Absolute Indexed Addressing - To "fixup" ADH or not

[Anarcholepsy]

Hello again, friends.

I have recently been studying the data path controls for the 6502 absolute indexed addressing mode instructions. As I'm sure we all know, when an instruction in this addressing mode crosses a page boundry, the 6502 takes one cycle to "fix up" the upper bytes of the address. For the memory reading instructions (LDA/X/Y), this cycle (T4) is optional - skipping straight from T3 -> T0 if there is no page crossing - but for several other instructions (i.e. STA and the RMW instructions) in this addressing mode, this fixup cycle always occurs even when there is no fixup to do. (Of course, this was remedied for most of these instructions on later processors, with some exceptions)

This has led me to a slight confusion which I hope you might be able to help with - what, exactly, is it that triggers this fixup to happen? Obviously I understand that it's caused by a page being crossed, I'm asking about the internal signals that determine this, and their timing(s). Here's some examples to demonstrate my thought process:

For the ones where T4 is optional, such as LDA/X/Y Absolute Indexed - well, it's pretty easy to understand what's probably happening here I think? During T3 Phi2, if the ALU carry out signal is set, the PLA selects T4, and once the instruction is in T4 the fixup always has to happen, you could say by definition.

However, T4 always happens for STA, so something else has to determine whether or not ADH is incremented, but I don't quite see how the timing lines up.

While searching for this subject, I came upon this old topic, which gave me a lot of help towards this, especially the info that the "fixed-up" ADH is always calculated, even if the page isn't crossed - the difference is that the ADH/ABH data path node is active for the page crossing scenario, but not otherwise. (I have to say, I think that this is a pretty elegant way of doing it, if the designers couldn't avoid the T4 cycle at the time)

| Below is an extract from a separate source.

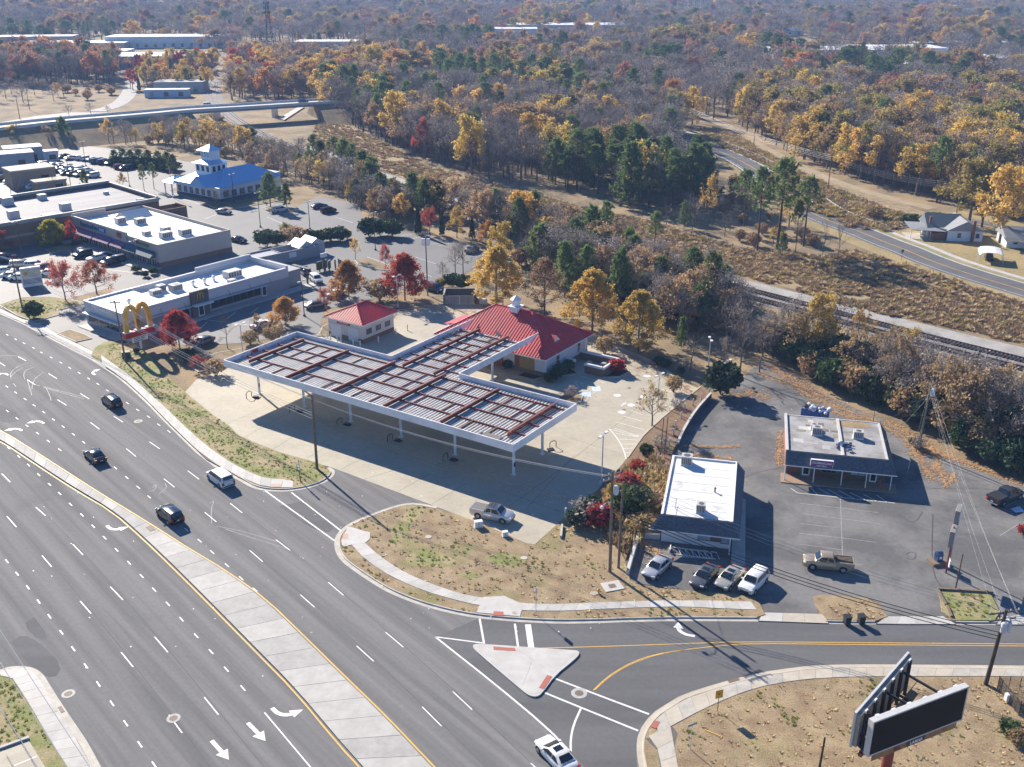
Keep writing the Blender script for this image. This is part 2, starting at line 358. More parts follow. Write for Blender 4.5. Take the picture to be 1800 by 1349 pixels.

I'm still left with the question - what is causing ADH/ABH to be active (or not) on this timing? The obvious answer is the ALU carry out and I think it probably is that, but I still have some parts I don't quite get, so after all of this preamble here's the actual meat of the question:

My understanding is that by the time ADH/ABH can potentially be latched, the ALU carry out from the previous cycle (T3) will have been replaced with the result from the current one (T4)? As shown in the second picture I've uploaded, alucout is 0 in Phi2 of T4 (cycle 7) of STA Abs X, which is the half-cycle that latches ADH/ABH or not, but the fix up does happen. Furthermore, returning to the first image of LDA Abs X, the situation is reversed - alucout is 0 in T3 Phi1, only being set to 1 in Phi2. But the processor proceeds to T4, so it must be using the Phi2 value in that case (if it is indeed directly using ALU carry out and not an intermediary).

Is the CPU able to use both the Phi1 and Phi2 values from the ALU carry out when deciding on the next data path nodes? Or is there some other signal that's being set somewhere?